▶ **Problem statement**: Copy out all the entries exactly.

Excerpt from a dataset
================================

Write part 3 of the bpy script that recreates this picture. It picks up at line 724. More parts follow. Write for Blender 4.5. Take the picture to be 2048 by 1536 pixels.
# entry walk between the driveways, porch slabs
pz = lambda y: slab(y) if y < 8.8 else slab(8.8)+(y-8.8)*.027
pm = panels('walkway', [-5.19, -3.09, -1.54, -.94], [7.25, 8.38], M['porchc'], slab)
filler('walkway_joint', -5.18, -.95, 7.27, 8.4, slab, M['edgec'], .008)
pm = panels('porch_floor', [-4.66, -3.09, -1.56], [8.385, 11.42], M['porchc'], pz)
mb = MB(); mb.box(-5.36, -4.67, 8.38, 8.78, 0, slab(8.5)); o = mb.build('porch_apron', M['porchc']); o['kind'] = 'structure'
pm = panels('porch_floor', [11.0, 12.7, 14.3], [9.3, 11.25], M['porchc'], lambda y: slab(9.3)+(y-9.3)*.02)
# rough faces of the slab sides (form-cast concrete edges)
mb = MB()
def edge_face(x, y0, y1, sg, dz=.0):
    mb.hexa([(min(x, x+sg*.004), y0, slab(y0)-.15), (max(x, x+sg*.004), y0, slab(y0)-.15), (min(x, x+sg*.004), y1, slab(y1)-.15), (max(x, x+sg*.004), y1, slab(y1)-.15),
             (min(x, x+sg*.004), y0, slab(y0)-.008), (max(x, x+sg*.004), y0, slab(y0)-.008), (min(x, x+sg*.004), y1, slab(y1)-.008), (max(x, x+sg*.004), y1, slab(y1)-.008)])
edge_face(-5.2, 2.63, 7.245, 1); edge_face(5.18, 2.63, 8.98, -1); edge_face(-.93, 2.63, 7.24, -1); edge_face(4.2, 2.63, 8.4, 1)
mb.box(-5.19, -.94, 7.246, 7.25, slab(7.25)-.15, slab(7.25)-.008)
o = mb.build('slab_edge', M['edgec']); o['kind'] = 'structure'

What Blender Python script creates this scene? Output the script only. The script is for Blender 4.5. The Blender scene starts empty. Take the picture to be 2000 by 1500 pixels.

================================

▶ **Result for this task**:
Write part 3 of the bpy script that recreates this picture. It picks up at line 724. More parts follow. Write for Blender 4.5. Take the picture to be 2048 by 1536 pixels.
# entry walk between the driveways, porch slabs
pz = lambda y: slab(y) if y < 8.8 else slab(8.8)+(y-8.8)*.027
pm = panels('walkway', [-5.19, -3.09, -1.54, -.94], [7.25, 8.38], M['porchc'], slab)
filler('walkway_joint', -5.18, -.95, 7.27, 8.4, slab, M['edgec'], .008)
pm = panels('porch_floor', [-4.66, -3.09, -1.56], [8.385, 11.42], M['porchc'], pz)
mb = MB(); mb.box(-5.36, -4.67, 8.38, 8.78, 0, slab(8.5)); o = mb.build('porch_apron', M['porchc']); o['kind'] = 'structure'
pm = panels('porch_floor', [11.0, 12.7, 14.3], [9.3, 11.25], M['porchc'], lambda y: slab(9.3)+(y-9.3)*.02)
# rough faces of the slab sides (form-cast concrete edges)
mb = MB()
def edge_face(x, y0, y1, sg, dz=.0):
    mb.hexa([(min(x, x+sg*.004), y0, slab(y0)-.15), (max(x, x+sg*.004), y0, slab(y0)-.15), (min(x, x+sg*.004), y1, slab(y1)-.15), (max(x, x+sg*.004), y1, slab(y1)-.15),
             (min(x, x+sg*.004), y0, slab(y0)-.008), (max(x, x+sg*.004), y0, slab(y0)-.008), (min(x, x+sg*.004), y1, slab(y1)-.008), (max(x, x+sg*.004), y1, slab(y1)-.008)])
edge_face(-5.2, 2.63, 7.245, 1); edge_face(5.18, 2.63, 8.98, -1); edge_face(-.93, 2.63, 7.24, -1); edge_face(4.2, 2.63, 8.4, 1)
mb.box(-5.19, -.94, 7.246, 7.25, slab(7.25)-.15, slab(7.25)-.008)
o = mb.build('slab_edge', M['edgec']); o['kind'] = 'structure'

What Blender Python script creates this scene? Output the script only. The script is for Blender 4.5. The Blender scene starts empty. Take the picture to be 2000 by 1500 pixels.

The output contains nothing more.